National Association of Former Border Patrol Officers

www.nafbpo.org

[email protected]

19 COMMENTS

  1. Get serious about sealing the border and you’ll take a large chunk of barry’s voters out just before the election.

  2. Let us set some parameters:
    #1 It Is Murder, no one was killed by accident.
    #2 There is no Irony involved, it was an ambush, a message that Brian Terry was Murdered and that the Cartels are at war with the USA and will continue Murdering at will.

  3. RIP, Agent Ivie. I appreciate your service, and the continued service of your peers. You will be remembered.

    Border Patrol is an agency that I’ve had my eye on. It’s pretty hardcore in AZ, but if I move out of CA it may be a good option. My hat is off to the brave men and women on the border. They have a tough job.

    I’ll continue also my argument that owning an AR-15 if you are within a few hundred miles of the US / Mexico border is a good idea, but I am preaching to the choir here.

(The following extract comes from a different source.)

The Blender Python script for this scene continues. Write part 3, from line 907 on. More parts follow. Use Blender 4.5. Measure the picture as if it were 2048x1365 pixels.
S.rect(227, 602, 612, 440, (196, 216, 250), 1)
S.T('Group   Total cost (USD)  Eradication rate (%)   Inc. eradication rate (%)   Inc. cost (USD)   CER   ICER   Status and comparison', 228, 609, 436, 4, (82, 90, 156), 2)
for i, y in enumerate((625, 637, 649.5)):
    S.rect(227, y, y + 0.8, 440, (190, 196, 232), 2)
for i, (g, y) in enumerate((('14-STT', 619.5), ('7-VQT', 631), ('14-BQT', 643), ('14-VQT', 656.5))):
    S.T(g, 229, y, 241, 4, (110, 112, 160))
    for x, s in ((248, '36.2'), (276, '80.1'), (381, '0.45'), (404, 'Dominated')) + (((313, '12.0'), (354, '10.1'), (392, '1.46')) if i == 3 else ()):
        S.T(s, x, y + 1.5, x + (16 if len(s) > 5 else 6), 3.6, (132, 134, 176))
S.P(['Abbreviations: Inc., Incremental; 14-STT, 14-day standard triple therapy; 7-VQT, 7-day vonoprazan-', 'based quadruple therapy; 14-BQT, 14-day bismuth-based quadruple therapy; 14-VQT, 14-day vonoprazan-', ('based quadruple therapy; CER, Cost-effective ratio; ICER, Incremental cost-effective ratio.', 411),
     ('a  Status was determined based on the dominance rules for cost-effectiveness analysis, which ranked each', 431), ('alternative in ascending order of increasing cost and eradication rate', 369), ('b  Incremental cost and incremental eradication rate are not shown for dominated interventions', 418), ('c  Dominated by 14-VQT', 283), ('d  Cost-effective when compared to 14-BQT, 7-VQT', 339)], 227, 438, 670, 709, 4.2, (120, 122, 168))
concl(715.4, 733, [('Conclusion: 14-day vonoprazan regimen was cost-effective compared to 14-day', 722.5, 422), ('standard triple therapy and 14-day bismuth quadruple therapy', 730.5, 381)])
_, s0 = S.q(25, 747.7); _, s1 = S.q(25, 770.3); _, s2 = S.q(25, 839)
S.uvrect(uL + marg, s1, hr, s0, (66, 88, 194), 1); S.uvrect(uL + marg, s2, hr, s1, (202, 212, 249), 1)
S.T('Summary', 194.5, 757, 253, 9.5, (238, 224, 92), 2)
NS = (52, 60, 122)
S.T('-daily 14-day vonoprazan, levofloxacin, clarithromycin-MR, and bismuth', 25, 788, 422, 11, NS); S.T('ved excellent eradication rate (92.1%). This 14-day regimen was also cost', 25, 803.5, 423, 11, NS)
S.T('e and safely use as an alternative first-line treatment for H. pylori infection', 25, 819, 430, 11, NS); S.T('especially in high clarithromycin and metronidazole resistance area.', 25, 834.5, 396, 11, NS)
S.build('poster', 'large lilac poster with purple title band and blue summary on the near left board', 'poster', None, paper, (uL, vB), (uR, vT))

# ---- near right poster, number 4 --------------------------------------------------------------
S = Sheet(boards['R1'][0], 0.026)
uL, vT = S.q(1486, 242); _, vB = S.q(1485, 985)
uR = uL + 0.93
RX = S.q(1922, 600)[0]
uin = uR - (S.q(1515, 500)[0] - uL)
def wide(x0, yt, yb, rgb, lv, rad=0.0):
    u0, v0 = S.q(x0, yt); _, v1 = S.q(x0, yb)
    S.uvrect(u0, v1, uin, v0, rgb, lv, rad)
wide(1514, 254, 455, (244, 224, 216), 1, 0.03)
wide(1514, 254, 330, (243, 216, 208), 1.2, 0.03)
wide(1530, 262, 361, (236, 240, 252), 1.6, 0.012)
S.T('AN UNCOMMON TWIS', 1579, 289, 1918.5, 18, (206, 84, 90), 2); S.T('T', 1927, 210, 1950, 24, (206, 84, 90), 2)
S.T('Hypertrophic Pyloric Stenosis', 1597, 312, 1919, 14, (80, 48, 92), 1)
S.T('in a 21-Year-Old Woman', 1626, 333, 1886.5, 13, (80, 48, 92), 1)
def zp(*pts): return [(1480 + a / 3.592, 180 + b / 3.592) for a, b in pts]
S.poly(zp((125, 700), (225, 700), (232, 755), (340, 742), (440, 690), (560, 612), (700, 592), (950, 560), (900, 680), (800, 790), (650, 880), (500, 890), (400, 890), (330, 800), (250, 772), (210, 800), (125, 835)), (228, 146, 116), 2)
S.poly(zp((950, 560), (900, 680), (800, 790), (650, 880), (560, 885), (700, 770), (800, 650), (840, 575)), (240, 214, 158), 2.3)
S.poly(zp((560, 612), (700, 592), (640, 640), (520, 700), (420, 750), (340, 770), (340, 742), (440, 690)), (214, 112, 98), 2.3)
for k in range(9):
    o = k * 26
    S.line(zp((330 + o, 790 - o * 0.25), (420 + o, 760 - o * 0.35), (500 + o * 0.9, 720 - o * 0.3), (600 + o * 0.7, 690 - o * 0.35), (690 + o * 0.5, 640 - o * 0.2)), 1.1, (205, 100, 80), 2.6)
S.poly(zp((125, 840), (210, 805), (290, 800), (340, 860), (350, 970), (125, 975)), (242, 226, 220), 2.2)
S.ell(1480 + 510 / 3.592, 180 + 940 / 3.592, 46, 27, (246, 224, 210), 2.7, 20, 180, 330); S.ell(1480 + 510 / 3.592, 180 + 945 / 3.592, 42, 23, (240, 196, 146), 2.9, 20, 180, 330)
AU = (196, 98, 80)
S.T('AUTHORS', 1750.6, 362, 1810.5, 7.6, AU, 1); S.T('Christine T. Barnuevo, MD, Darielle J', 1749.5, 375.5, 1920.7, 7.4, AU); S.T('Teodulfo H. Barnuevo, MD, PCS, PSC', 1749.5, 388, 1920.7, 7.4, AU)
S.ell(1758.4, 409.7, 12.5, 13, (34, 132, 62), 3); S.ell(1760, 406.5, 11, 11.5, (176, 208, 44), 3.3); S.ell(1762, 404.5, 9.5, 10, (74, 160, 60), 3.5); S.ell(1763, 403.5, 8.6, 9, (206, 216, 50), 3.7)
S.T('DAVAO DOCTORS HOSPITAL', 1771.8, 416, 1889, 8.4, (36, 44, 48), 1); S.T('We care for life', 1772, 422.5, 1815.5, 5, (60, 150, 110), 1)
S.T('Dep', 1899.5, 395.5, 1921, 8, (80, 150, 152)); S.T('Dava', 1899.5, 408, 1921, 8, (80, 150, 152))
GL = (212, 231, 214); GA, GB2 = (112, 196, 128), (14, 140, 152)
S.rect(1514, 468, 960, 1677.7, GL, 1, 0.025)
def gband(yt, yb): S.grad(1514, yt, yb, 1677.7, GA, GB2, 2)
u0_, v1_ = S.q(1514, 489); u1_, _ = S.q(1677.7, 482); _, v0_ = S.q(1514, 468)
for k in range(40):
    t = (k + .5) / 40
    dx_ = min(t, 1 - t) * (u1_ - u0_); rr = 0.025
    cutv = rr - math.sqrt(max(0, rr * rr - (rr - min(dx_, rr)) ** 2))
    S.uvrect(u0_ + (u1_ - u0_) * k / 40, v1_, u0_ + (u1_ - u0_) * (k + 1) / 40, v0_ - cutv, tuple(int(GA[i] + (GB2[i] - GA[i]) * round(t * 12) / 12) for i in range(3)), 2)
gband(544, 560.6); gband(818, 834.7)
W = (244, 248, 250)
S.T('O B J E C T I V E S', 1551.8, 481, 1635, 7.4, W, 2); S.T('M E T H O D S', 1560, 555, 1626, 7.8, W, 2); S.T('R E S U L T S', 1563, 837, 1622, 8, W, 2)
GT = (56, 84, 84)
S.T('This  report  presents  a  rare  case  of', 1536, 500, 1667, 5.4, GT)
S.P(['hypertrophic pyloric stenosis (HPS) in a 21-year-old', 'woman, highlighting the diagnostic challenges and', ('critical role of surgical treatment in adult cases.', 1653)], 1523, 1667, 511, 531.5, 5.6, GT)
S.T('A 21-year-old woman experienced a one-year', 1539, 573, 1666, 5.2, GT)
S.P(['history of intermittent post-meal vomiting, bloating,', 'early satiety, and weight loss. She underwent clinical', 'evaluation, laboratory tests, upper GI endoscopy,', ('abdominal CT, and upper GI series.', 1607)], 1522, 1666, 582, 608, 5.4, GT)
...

The cartels also operate in the LA metro area, which should come as a shock to absolutely no one.

    • Twice a year family and friends, myself included, camp not far from Yuma and between us there are multiple AR’s, AK’s and pistols.

      • In the late 1990s I spent a good week or so “dispersed camping” in the Coronado National Forest very close to where this just happened. I was naive at the time and wasn’t armed. I will never repeat that folly.

        Which folly you ask … camping unarmed or camping in the Coronado National Forest near the border? Neither.

  4. No thanks to Janet Napolitano who has forsaken my, and her, State. Hopefully I and my fellow Arizonans will see another SB 1083 allowing the formation of a State militia to do for border security what the worthless Federal officials won’t.

    • What stopped Arizona from enforcing SB1083 in the first place? Does Arizona need something to push back on the feds? How about Article 1, Section 10 of the U.S. Constitution? It says, “No State shall, without the Consent of Congress, … keep troops … in times of peace … or engage in War, unless actually invaded, or in such imminent Danger as will not admit of delay.”

      Well it is clear that people from a foreign country are invading Arizona and it creates “imminent danger as will not admit of delay” — unless we like to see more people raped and murdered.

      And outside of that, what stops Arizona from simply enforcing state laws?

  5. The US is too busy “nation building” in areas of the world that have little to no impact on us, yet we have a failed state on the brink of civil war next door and nothing is being done. Irony at it’s best. Once it spills into our back yard in a big way and many civilians start dying…then they might decide to act.

    • Unfortunately it has spilled into our backyard in a big way and has been for a while. Cartel related killings in my beloved Arizona are commonplace.